TBS「夢の扉+」出演記念企画 特別座談会 #2

研究のイノベーションは
異分野との融合・連携から生まれる

小西 聡 先生

渡辺
立命館大学は、分野横断で学部の壁を越えて研究に取り組むことのできる自由度の高さが、1つの特徴であると私は思っています。先生方は、高度な専門分野を極めると同時に、異分野と融合した研究にも積極的に取り組まれています。異分野との連携についてお考えをお聞かせください。
久保
そうですね。若い頃は同じ領域の人と研究することが多かったのですが、年齢を重ねるにつれ、研究領域や視野が広がっていく中で、異分野の多様な人たちと共同で研究を進めて行く価値が分かるようになりました。「社会に貢献する」ためには、問題を多面的に考えることが不可欠です。
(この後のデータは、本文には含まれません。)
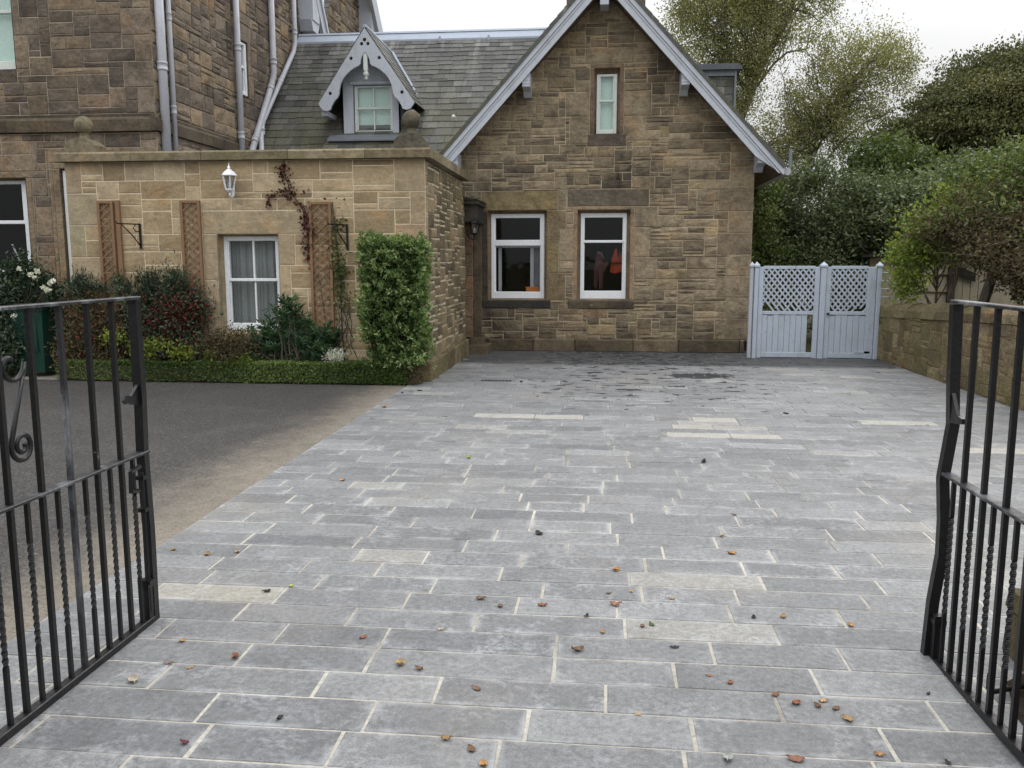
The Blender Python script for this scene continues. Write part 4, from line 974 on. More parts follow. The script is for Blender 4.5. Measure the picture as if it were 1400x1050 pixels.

今ではCOI-Tというプロジェクトを通じて、農家の方々や企業、そしてスポーツ健康科学部の栄養学の先生など、多様な方々と一緒に食の生産から流通までを通じた農業イノベーションを目指して研究を進めています。
小西
私もバイオメディカルデバイス研究センター等の活動の中で、薬学部、スポーツ健康科学部をはじめとする他学部の先生方、医師の方々など様々な分野の方とお付き合いがありますが、わからないからこそ、他の分野のことは冷静に客観的に見ることができると感じています。逆の立場で、私もそう見られているだろうと気づくことにより、自分の研究に冷静で客観的な視点を入れることも可能になりました。立命館はそういう連携に積極的な先生方も多く、学際的な研究がやりやすい環境だと思っています。
西浦
最近は、COI-Tの研究の一環として経営学部や理工学部の先生と共同で、限られた空間だけに音を届けることで住宅街でも騒音を気にせず運動に取り組める実験や、東日本大震災の仮設住宅で騒音を快音化する実験など、開発したスピーカーを使った社会実験をさせてもらっています。こうした現場で感じたのは、研究者として最高の技術レベルを追求することが、必ずしも広く社会に喜ばれる訳ではないということでした。一方で次世代の技術を生み出すことも重要ですので、バランスをとりながら、現場の声に耳を傾けて、社会に受け入れられる技術を開発していきたいですね。
教員という立場から人材育成において大切なこと

小西先生が開発した「マイクロハンドみゅーたん」シリコンラバー製で、その先端に1ミリ幅の5本の指があり、その1本1本を自由に動かすことができる

渡辺
ここ20年、30年を考えると、夢を描きにくい時代になってしまった。その責任は我々60歳くらいの世代にあるんじゃないかと思ってしまいます。今の若い人たちは、高度成長期を知りません。日本経済が陰りを見せ始めたときに物心がついて、その後大震災。そういった厳しい状況の中で、未来を担う人材を育てていくために何が大切だとお考えでしょうか?
西浦
学生たちには、人の役に立つために何かをやってほしいなと思っています。面白いことや未解決の問題は教科書の外にたくさんあって、だからこそ私たちは研究をしているわけです。世の中の分かっていないことに挑戦し、何か一つでも得ることがあれば、大きな感動や、喜びを感じられることが多いと思っています。その喜びを噛み締めながら人に役立つものを一つでも追求するというスパイラルをつくることが未来を担う人材を育てていくために大切だと思います。実際、私の研究室には40名の学生がいて、学生たちが日々いろんなアイデアを持ち寄り、お互いに議論する中で人のために役立つより良い技術や思考に昇華しています。
小西
いろいろ考えてみましたが、アイデンティティというか自分自身がどういう魂を持っているみたいなところに正直になればいいかなと思います。自分の感じる心地よさとか気持ちよさなど、成長過程で変化していくと思いますが、そうした素直な感覚はすごく大事だと思います。高校や大学での勉強は、そうした感覚に従ってやりたいと感じたことを実現する手段だと思います。そして、短い時間で良いので10年後までに何をどのくらいしたいかというのを、自分に問いかける時間をもってもらえれば良いのではないかと思います。私の研究室も30人くらいの学生がいますが、学生のエネルギーと「やりたい」という気持ちが結びついた時の成果は格別に面白いものがあるなと感じています。
久保
ここ30年くらい、注目されてこなかったことや見落とされていたことの価値を再認識することが大切なのではないでしょうか。例えば、農業の分野では労働生産性の低さなどから若者が就労せず、高齢化が進んでいます。一方で、政治レベルではTPPの議論が進んでおり、世界に通用する安全・安心で質の高い農作物を安定的に生産する強い農業システムの構築が今後ますます重要になってくるでしょう。世界を視野に、これからの日本や世界が抱える問題は何なのかを自ら見極め、そこに解決策を提示していける人材を育てることが重要だと感じています。問題設定が難しい今、我々の研究者・教育者としての資質はより問われるのではないでしょうか。